Alguns representantes da iniciativa privada, que preferem não ter o nome citado, afirmam que o ambiente é de revolta. Alguns qualificam a proposta como calote e confisco, pois o crédito tributário é considerado um direito em inúmeros segmentos. Alguns falam que é preciso pôr o pé na porta, com manifestações contundentes, para mostrar que tudo tem limite.

Frase recorrente é que o "governo dá com uma mão e toma com a outra", numa alusão ao trabalho do Mdic (Ministério do Desenvolvimento, Indústria, Comércio e Serviços) pela neoindustrialização, de um lado, e a busca desenfreada por arrecadação via Ministério da Fazenda.

"A repercussão no setor industrial é muito grande, e o clima é de indignação", disse à Folha Mário Sérgio Telles, superintendente de economia da CNI (Confederação Nacional da Indústria). Na quarta, o presidente da entidade, Ricardo Alban, deixou a comitiva oficial do governo brasileiro em visita à Arábia Saudita e à China e retornou ao Brasil para tratar do tema. Ainda estava em voo até a publicação deste texto.

Telles qualifica a MP como um retrocesso. Lembra que compensação de crédito de PIS/Cofins é permitida há mais de 20 anos. O crédito referente à Previdência é uma conquista recente, de 2018, mas que foi negociada pelo setor empresarial com o governo. A própria CNI participou das discussões por dez anos.
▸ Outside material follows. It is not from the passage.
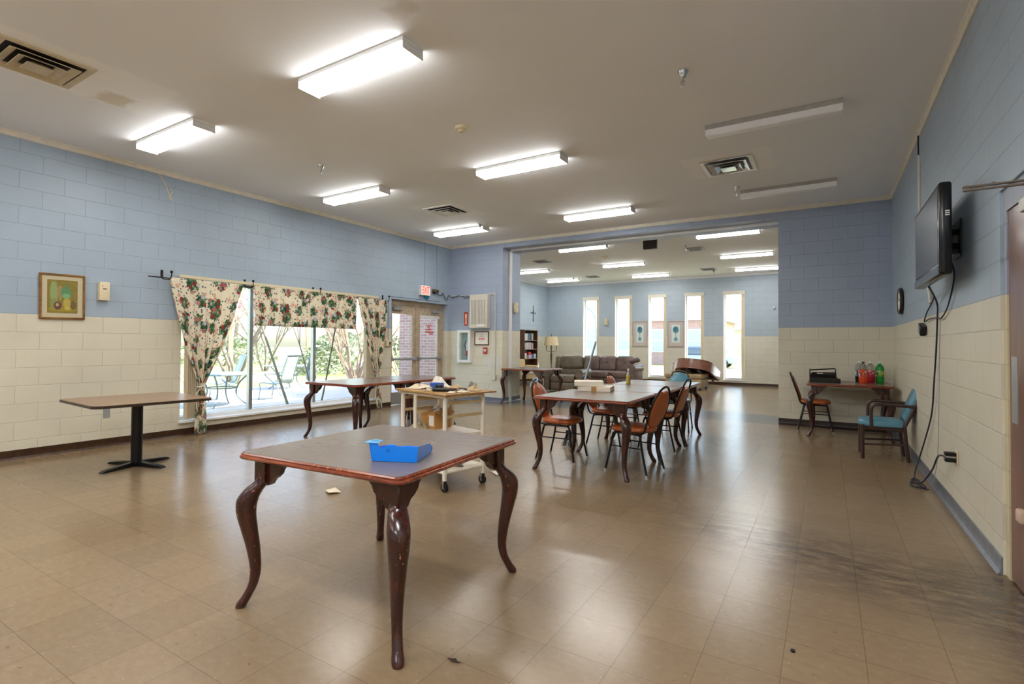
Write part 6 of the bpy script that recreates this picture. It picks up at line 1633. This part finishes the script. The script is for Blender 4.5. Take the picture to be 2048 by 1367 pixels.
house('pale gabled house seen through the two leftmost tall windows', (-23.2, 38, GZ), 11.0, 9, 6.2, M_sid, M_shin, 4.0, [(1.5, 1.0, 1.2, 1.8), (4.2, 1.0, 1.2, 1.8), (6.7, 1.0, 1.2, 1.8), (9.3, 1.0, 1.2, 1.8), (3.0, 4.0, 1.1, 1.6), (6.8, 4.0, 1.1, 1.6), (9.3, 4.0, 1.1, 1.6)])
house('brick house with a tiled roof seen through the third and fourth tall windows', (-11.7, 38, GZ), 5.2, 8, 3.2, M_brick, M_shin, 0, [(0.5, 0.9, 1.2, 1.7), (3.2, 0.9, 1.1, 1.7)], (2.0, 1.0, 2.2))
house('low pale house seen through the rightmost tall window', (-10.5, 49, GZ), 9, 8, 2.8, M_sid, M_shin, 0, [(2.0, 0.9, 1.2, 1.4), (4.0, 0.9, 1.4, 1.4)])
t = thing('parked_car', 'pale blue car parked across the road', 'car', (-8.9, 34.6, GZ + 0.0))
b = MB(); soft(b, 0, 0, 0.28, 4.2, 1.7, 0.82, 0.18, 3); b.build('body', mat('pale_blue_car', (176, 190, 204), 0.25, coat=0.5), t)
b = MB(); soft(b, 0.8, 0.12, 0.74, 3.4, 1.58, 1.36, 0.22, 3); b.build('cabin', mat('car_glass', (96, 110, 122), 0.1), t)
for x in (0.8, 3.3):
    for y in (0.02, 1.68):
        b = MB(); b.cyl((x, y - 0.1, 0.32), (x, y + 0.1, 0.32), 0.32, n=18); b.build('wheel', M_rubber, t)
t = thing('street_lamp', 'curved arm street lamp seen through the leftmost tall window', 'street lamp', (-12.2, 30, GZ))
b = MB(); b.tube(bez([(0, 0, 0), (0, 0, 2.4), (-0.1, 0, 3.2), (-0.5, 0, 3.7), (-1.1, 0, 3.85)], 5), 0.05, 8); b.build('post', M_pat, t)
b = MB(); b.box(-1.5, -0.12, 3.78, -1.05, 0.12, 3.9, 0.04, 2); b.build('lamp_head', M_pat, t)
tree('bare_tree', 'bare tree beyond the road in the rightmost tall window', (-4.6, 42, GZ), 1, 7, 0.9, M_bark2, 41, 5, 0.16, 'tree', 0.3)

# ------------------------------------------------------------------ light
wld = bpy.data.worlds.new('sky'); SC.world = wld; wld.use_nodes = True
nt = wld.node_tree; nt.nodes.clear()
o = nt.nodes.new('ShaderNodeOutputWorld'); bg = nt.nodes.new('ShaderNodeBackground'); sk = nt.nodes.new('ShaderNodeTexSky')
sk.sky_type = 'NISHITA'; sk.sun_disc = False; sk.sun_elevation = math.radians(48); sk.sun_rotation = math.radians(60); sk.air_density = 1.2; sk.dust_density = 2.0
nt.links.new(sk.outputs[0], bg.inputs[0]); nt.links.new(bg.outputs[0], o.inputs[0])
bg.inputs[1].default_value = 0.38
sd = bpy.data.lights.new('sun', 'SUN'); sd.energy = 6.2; sd.angle = math.radians(0.6); sd.color = (1.0, 0.95, 0.86)
so = bpy.data.objects.new('sun', sd); COL.objects.link(so)
so.rotation_euler = Vector((0.62, 0.30, 0.74)).to_track_quat('Z', 'Y').to_euler()
SC.view_settings.view_transform = 'Standard'; SC.view_settings.look = 'None'; SC.view_settings.gamma = 1.0
SC.view_settings.use_curve_mapping = False
SC.view_settings.exposure = 1.08
SC.cycles.use_denoising = True
try:
    SC.cycles.denoiser = 'OPENIMAGEDENOISE'
except Exception:
    pass
SC.cycles.max_bounces = 12; SC.cycles.diffuse_bounces = 8; SC.cycles.transparent_max_bounces = 16
SC.cycles.sample_clamp_indirect = 6.0
SC.cycles.caustics_reflective = False; SC.cycles.caustics_refractive = False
No agronegócio, a MP fortalece o discurso da polarização do "nós contra eles". Já se fala que a medida é o prenúncio de que Lula 3 pode acabar imitando os governos argentinos peronistas, criando medidas que prejudiquem as exportações.

Em nota nesta quinta, a Aprosoja verbalizou o sentimento registrando que o setor rural e a agroindústria receberam a MP com "grande espanto e revolta".

"A Aprosoja Brasil e qualquer outra entidade séria prima pela implementação de ações em busca do equilíbrio fiscal. Contudo, o que vemos é a falta de um ajuste nos gastos do Governo. Pelo contrário, os gastos da máquina pública estão sempre aumentando", afirma o texto.

"E agora, surgem ações que se assemelham às 'retenciones' argentinas, país que destruiu a sua cadeia agropecuária nas últimas décadas e gerou instabilidade no câmbio e inflação descontrolada como consequência deste tipo de política distorcida."

Nesta quinta, numa demonstração de insatisfação coletiva, o IPA (Instituto Pensar Agropecuário) soltou nota subscrevendo 48 entidades para detalhar os prejuízos da MP. Entre os setores signatários estão soja, milho, café, frutas, algodão, carnes e óleo vegetal.

"Nestes primeiros dias, as empresas estão absorvendo os custos da MP, e vamos ver o que fazer no final de semana. Mas já sabemos que, para cumprir os contratos, os prejuízos são imensos", diz Leonardo Zilio, vice-presidente da Ubrabio (União Brasileira do Biodiesel).

A desoneração vale para 17 setores da economia. Entre eles está o de comunicação, no qual se insere o Grupo Folha, empresa que edita a Folha. Também são contemplados os segmentos de calçados, call center, confecção e vestuário, construção civil, entre outros.

ENTENDA O QUE MUDOU

Crédito do PIS/Cofins em geral

Serão compensáveis apenas na sistemática da não cumulatividade, sem compensação com outros tributos ou cruzada, exceto com débitos do próprio PIS/Cofins. Mantém-se a possibilidade de ressarcimento em dinheiro, mediante prévia análise do direito creditório.

Crédito presumido de PIS/Cofins

Espécie de benefício fiscal concedido a empresas. Leis mais recentes já vedam o ressarcimento em dinheiro, impedindo a tributação negativa ou subvenção financeira para setores contemplados, mas em oito casos a autorização permanecia.

A MP estende a vedação ao ressarcimento para os oito casos que permaneceram e que representaram R$ 20 bilhões pleiteados em 2023. Não se altera a possibilidade de compensação na sistemática da não cumulatividade, ou seja, o direito permanece, desde que haja tributo a ser pago pelo contribuinte.